Saturday, 20 December 2025

Caste-Based and Hereditary Priesthood in Hinduism

 The caste based system of priesthood in Hinduism is very ancient. That day will be very unfortunate for the Hindus and Hinduism if the caste-based hereditary system of priesthood is abolished. The day the hereditary and traditional, caste-based priesthood system of Hindus ceases to survive will be the beginning of the destruction of Hinduism. Regardless of all the attacks, opposition, and criticism, Hindus must preserve and protect this great system. It is all the more important in the light of some self-styled leading figures and organisations within and outside who are almost reformist extremists these days in the name of social justice and inclusiveness.

Secularists, socialists, communists, missionaries, Dravidians, and Ambedkarites, etc, always criticize this system for grabbing a higher position within Hinduism. However, they justify their rights to freebies, quotas, and special laws in the name of social justice, inclusiveness, and protection. They always speak very ill about the priests. Priests are undeterred  by the criticism. They keep working honestly and piously in the temple system, religious rituals, and spiritual systems.

Every religion has a proper caste system; the nomenclature may be different. Similarly, every religion has some core castes with a core nature. If that system is lost, nothing remains. Religion will be lost, identity will be finished. Many castes have hereditary specialization in some skill or profession. The hereditary, or largely caste-based, priesthood system is part of the core of Hinduism. Islam and Christianity also borrowed the same system of priesthood from Hinduism.

It is the duty of the priests to preserve the fundamental foundation of religion, the foundation stone, in the classical and Vedic form. Some will call it a casteist system. Listen to all, but don't believe it, not even by mistake. Priests must be protected; only then can Hinduism be protected. It should be viewed like a plant that needs regular water and care. Otherwise, the plant withers, so as the religion.

Muslim invaders attacked the temples and killed the Brahmins and their families to conquer Hindustan and finish the Hindus and Hinduism. Somnath Temple was attacked seventeen times by Muslim invaders, and all the priests and their families were wiped out. But they failed to kill the idea and spirit. The priests again revived the temple and the religion. The same is the story about Kashi, Ayodhya, Mathura, Malabar region (modern-day Kerala), Melukote (Modern-day Karnataka) etc, temples.  

Religions that lack the proper system of priests perish. Every religion has its own system. Islam and Christianity have the strongest priest system, so they are the strongest and wealthiest religion.

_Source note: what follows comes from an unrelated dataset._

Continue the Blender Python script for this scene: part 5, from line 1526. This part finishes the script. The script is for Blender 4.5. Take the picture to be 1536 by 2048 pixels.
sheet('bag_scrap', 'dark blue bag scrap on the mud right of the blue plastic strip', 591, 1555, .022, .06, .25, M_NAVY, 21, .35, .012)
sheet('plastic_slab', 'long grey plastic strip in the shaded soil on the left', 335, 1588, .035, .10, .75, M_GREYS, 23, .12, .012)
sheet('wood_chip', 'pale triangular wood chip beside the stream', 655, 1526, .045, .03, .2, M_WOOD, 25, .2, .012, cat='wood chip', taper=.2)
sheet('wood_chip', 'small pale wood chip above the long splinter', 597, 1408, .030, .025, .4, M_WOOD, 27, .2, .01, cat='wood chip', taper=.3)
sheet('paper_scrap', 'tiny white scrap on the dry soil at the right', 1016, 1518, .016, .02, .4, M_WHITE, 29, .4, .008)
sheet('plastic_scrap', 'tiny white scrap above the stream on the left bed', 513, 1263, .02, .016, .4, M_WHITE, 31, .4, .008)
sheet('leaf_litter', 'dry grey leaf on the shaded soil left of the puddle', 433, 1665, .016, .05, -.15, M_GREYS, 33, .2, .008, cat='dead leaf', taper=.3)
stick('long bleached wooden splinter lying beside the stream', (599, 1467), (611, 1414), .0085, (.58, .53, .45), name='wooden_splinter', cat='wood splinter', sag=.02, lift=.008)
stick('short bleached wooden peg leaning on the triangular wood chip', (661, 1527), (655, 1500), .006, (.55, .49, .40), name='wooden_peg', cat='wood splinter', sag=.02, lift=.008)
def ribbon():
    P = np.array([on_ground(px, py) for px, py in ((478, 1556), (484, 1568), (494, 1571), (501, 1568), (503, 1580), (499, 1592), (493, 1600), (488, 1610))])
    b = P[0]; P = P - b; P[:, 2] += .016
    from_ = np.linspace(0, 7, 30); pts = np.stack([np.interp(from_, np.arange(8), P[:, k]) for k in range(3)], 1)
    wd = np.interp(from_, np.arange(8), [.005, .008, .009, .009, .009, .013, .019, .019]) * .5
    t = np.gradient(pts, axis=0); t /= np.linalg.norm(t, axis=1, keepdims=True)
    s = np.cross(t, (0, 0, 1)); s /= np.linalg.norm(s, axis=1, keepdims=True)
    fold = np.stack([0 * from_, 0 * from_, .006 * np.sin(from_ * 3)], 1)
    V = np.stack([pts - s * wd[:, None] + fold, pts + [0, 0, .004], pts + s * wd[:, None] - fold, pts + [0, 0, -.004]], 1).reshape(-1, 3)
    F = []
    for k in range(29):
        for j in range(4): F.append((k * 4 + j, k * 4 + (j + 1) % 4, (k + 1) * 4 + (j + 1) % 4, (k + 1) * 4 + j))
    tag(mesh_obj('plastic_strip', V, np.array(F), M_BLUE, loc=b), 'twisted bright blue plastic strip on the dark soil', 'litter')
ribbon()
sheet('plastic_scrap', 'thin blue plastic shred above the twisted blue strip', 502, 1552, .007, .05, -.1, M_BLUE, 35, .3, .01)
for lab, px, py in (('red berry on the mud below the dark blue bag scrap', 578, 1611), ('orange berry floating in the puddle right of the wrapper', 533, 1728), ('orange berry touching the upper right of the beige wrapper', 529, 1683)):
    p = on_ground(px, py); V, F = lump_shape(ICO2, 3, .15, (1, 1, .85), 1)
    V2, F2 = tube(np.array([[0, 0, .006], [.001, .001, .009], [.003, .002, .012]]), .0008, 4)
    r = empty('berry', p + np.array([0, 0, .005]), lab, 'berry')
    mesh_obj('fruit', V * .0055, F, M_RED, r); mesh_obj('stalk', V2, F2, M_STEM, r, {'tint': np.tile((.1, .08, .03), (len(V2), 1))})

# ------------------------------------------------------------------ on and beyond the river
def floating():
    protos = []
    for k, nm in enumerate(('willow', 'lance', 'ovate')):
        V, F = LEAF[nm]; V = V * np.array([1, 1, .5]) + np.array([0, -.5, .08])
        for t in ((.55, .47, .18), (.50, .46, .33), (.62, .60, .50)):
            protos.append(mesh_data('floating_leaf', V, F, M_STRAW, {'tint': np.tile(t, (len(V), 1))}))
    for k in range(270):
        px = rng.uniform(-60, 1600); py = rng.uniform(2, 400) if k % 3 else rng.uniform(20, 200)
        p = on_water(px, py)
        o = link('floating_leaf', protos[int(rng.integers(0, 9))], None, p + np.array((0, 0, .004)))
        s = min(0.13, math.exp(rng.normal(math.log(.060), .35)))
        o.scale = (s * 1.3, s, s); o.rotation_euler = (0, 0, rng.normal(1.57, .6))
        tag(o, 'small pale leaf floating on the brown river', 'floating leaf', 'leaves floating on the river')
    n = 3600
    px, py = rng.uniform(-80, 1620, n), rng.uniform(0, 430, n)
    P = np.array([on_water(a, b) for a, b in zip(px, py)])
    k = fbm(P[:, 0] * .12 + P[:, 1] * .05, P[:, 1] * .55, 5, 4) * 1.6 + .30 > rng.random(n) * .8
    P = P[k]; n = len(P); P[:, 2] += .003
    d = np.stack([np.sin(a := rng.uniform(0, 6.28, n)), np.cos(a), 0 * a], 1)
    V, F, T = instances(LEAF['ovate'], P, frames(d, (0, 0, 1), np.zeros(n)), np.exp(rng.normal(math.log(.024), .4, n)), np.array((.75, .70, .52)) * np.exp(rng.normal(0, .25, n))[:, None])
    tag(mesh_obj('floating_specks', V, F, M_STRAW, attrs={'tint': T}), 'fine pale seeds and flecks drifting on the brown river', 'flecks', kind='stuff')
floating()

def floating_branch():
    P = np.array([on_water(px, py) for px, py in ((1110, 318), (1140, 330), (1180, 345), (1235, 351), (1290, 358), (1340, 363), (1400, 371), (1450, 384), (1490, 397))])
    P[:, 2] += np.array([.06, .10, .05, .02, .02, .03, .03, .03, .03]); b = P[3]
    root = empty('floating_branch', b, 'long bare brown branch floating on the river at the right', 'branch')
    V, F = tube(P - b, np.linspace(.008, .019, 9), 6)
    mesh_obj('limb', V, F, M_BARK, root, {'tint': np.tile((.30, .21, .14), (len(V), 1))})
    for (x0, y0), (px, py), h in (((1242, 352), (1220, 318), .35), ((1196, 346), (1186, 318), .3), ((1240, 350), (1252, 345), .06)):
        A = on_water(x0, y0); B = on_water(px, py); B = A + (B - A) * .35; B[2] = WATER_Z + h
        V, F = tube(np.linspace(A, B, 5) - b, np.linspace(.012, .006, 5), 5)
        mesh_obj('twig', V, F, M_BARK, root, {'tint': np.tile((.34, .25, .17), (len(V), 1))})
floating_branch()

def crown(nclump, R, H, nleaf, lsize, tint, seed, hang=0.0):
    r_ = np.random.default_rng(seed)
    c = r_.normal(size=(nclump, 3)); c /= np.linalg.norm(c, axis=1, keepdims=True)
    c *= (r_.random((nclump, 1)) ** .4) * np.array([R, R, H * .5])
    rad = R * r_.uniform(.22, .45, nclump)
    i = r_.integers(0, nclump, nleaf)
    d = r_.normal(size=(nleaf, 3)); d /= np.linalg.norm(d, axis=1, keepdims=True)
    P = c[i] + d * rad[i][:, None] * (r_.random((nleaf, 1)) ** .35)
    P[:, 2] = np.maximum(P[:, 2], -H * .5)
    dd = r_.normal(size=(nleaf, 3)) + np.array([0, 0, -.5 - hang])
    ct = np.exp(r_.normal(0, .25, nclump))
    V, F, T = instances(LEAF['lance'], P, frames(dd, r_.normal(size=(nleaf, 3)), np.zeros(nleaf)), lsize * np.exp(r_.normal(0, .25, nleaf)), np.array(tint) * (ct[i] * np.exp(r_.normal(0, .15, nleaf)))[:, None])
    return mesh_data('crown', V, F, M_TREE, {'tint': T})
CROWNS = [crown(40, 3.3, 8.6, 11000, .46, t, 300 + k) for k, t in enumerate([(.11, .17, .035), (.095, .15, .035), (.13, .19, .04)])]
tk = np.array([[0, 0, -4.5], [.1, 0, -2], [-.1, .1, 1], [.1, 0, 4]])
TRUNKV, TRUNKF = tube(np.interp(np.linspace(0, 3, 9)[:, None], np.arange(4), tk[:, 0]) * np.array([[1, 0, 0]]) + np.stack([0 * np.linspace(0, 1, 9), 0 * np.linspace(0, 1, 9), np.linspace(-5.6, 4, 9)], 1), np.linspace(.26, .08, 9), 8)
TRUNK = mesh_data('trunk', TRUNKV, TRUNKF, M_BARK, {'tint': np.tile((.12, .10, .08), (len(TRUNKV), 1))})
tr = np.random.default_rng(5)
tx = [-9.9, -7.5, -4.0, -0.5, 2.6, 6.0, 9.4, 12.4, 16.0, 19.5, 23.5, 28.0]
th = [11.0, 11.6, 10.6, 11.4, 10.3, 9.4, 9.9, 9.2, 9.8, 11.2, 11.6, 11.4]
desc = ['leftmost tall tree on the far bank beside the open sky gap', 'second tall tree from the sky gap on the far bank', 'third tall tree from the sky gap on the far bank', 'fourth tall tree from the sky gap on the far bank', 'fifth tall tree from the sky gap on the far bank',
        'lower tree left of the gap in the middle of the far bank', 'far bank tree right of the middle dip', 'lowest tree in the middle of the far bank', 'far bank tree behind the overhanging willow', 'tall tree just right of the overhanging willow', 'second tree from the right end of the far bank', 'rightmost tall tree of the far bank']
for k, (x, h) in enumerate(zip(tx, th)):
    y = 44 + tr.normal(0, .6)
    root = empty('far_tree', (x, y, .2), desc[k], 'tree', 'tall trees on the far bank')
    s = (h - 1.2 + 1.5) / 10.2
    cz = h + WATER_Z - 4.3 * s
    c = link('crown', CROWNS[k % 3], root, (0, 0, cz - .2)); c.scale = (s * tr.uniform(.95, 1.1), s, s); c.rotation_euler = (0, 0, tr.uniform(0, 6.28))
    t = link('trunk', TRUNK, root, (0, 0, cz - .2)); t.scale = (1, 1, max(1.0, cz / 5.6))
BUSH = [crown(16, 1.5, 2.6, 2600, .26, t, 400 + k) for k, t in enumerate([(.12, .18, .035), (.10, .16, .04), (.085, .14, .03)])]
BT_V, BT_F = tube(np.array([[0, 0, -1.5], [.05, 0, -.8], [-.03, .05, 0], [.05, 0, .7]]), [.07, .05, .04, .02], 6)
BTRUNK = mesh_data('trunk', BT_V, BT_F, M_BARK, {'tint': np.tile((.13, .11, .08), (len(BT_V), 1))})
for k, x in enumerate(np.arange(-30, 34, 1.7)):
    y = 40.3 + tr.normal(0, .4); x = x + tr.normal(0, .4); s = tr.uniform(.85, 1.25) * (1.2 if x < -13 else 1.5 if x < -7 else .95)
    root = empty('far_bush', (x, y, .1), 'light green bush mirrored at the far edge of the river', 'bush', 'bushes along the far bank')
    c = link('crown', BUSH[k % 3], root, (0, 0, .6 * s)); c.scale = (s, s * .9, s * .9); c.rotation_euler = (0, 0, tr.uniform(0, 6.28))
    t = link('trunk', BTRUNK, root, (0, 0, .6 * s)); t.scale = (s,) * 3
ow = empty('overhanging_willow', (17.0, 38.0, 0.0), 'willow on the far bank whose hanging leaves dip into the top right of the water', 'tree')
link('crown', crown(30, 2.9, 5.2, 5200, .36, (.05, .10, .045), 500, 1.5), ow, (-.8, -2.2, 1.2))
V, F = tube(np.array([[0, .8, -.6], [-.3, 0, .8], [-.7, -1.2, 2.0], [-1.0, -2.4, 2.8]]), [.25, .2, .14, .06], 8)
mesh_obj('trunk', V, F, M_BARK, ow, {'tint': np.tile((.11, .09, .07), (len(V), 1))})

For Islam, it's like a military system; for Christianity, it's a power system; for Buddhism, it's knowledge and seniority-based; for Hindus, it's hereditary and knowledge-based. All have different systems. One system won't work for the other.  Hindus are accustomed to a Brahmin-hereditary priest system. This has been going on for centuries. It is in their nature and character.

Famous journalist, activist, and atheist Dilip Mandal supported this system relied on years of study and experience. Baba Saheb Ambedkar was initially a harsh critic of Hinduism's Brahmin-caste-based priestly system. In "Annihilation of Caste," he writes in detail about abolishing this hereditary priesthood system, opening it to all castes, conducting entrance examinations of the priesthood, granting priests a government certificate or degree, similar to that of Charted Accountant.

He took twenty years to understand this hereditary system. After growing older, mature and experiencing many experiences, in one of his final and famous works, "Revolution and Counter-Revolution," he supports and argues that the hereditary priesthood system protected Hinduism from Muslim attacks. Its absence led to the decline of Buddhism in India. Buddhism could not resist the onslaught of Islam.

Here, Baba Saheb views the hereditary priesthood system not as a problem for Hindus, but as a boon like a long-term insurance scheme. Unfortunately, his later works are less popular and less well-read.

These harmless and dedicated Hindu priests are the primary target of every attacker and opponent of Hinduism and  Bharat. The Somnath temple was attacked by Islamic invaders seventeen times. However, with the help of the kings and the Hindus, they constructed the temple every time. Priests and the temples were the first targets of attackers. Temples were destroyed, and the thousands of Brahmin priests were killed every time. But this could not deter their determination and devotion. Kashi, Mathura, Ayodhya, Delhi, Mysore, and many other places in the country have the same history of attacks and destructions.  

Temples were big centers of Dharma, culture, tradition, art, education, dance, music, knowledge, trade and commerce, wealth, etc, due to the dedication and hard work of hereditary priests who were custodian of all this treasure and contribute to the economy of the nation and the society.  

 In Pakistan, Afghanistan, and Bangladesh, temples were attacked first, and priests and their families were persecuted brutally. As a result of this, Hindus and Hinduism were wiped out of these countries. The same thing happened in Kashmir, and the result was the same. In Punjab, Nagaland, Mizoram, Meghalaya, the system of hereditary priests were either very weak or vanished. This resulted in the presence of a very powerful conversion mafia in these states. For every opponent of Hinduism, that poor priest in his worn-out dhoti is the biggest and ultimate enemy. There, they target him first to eliminate Hindus.

These priests, on a meager income, often go kilometers on foot or a broken bicycle to a deserted temple in some deep and dense forest, worshiping the deity, lights the lamp, rings a bell loudly, and chanting the holy prayers even if there is not a single person there to hear him. He is a true protector of your religion and culture.